If A.B. 1421 becomes law, you can be incarcerated if you "fail to follow" the treatment plan some psychiatrist has prescribed for your mental illness or disability, even if you are not dangerous. If government thinks someone has a mental illness, the doctor's program is forced on him or her.

That is how dissidents are treated in a totalitarian government. The government declares the dissident insane, and then prescribes a treatment plan that either involves mind-numbing drugs or jail. Castro controls his people with psychiatrists and involuntarily commits those who disagree with him politically on the grounds that they are mentally deficient, and then he treats them with drugs that render them unable to function. His psychiatrists use the power of government to enforce their "treatment plans" for the political dissidents.

The people who support A.B. 1421 will tell you that they only want what's good for the mentally ill. They even have a "good" name for those who will "receive help," calling it "assisted outpatient treatment." It is assistance, however, given at the end of a gun, with threats of incarceration if the person getting the assistance refuses. Under the guise of helping the mentally ill, A.B. 1421 steals not just their freedom, but the freedom of each and every one of us.

Civil liberties are important. A government that doesn't have to prove that you are dangerous or will do something bad before it locks you up is totalitarian.
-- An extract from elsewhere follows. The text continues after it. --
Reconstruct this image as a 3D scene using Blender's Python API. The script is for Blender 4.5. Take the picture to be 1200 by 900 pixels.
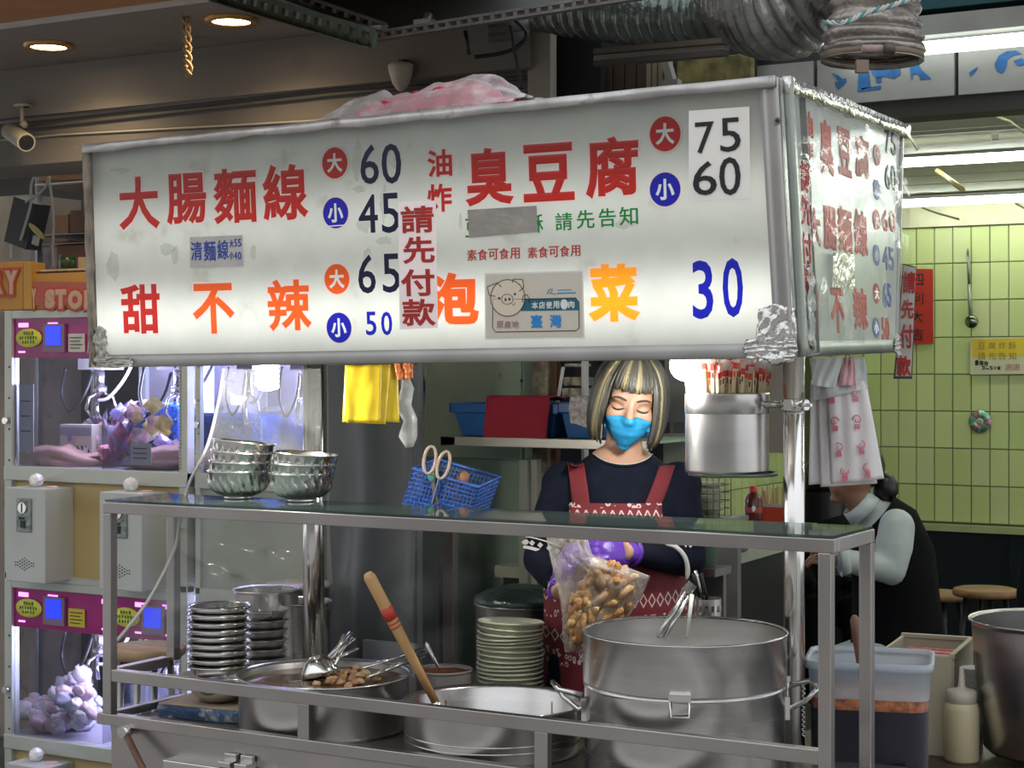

A.B. 1421 will allow the government to lock you up if the government thinks you are mentally ill and you won't do what some government psychiatrist tells you to do, even when you don't pose a danger to yourself or anyone else.

A government that allows that to occur is not a government that values liberty and is only a step away from totalitarianism. We have every reason to fear a government that would allow such a thing to occur. This is the first step down a very slippery slope.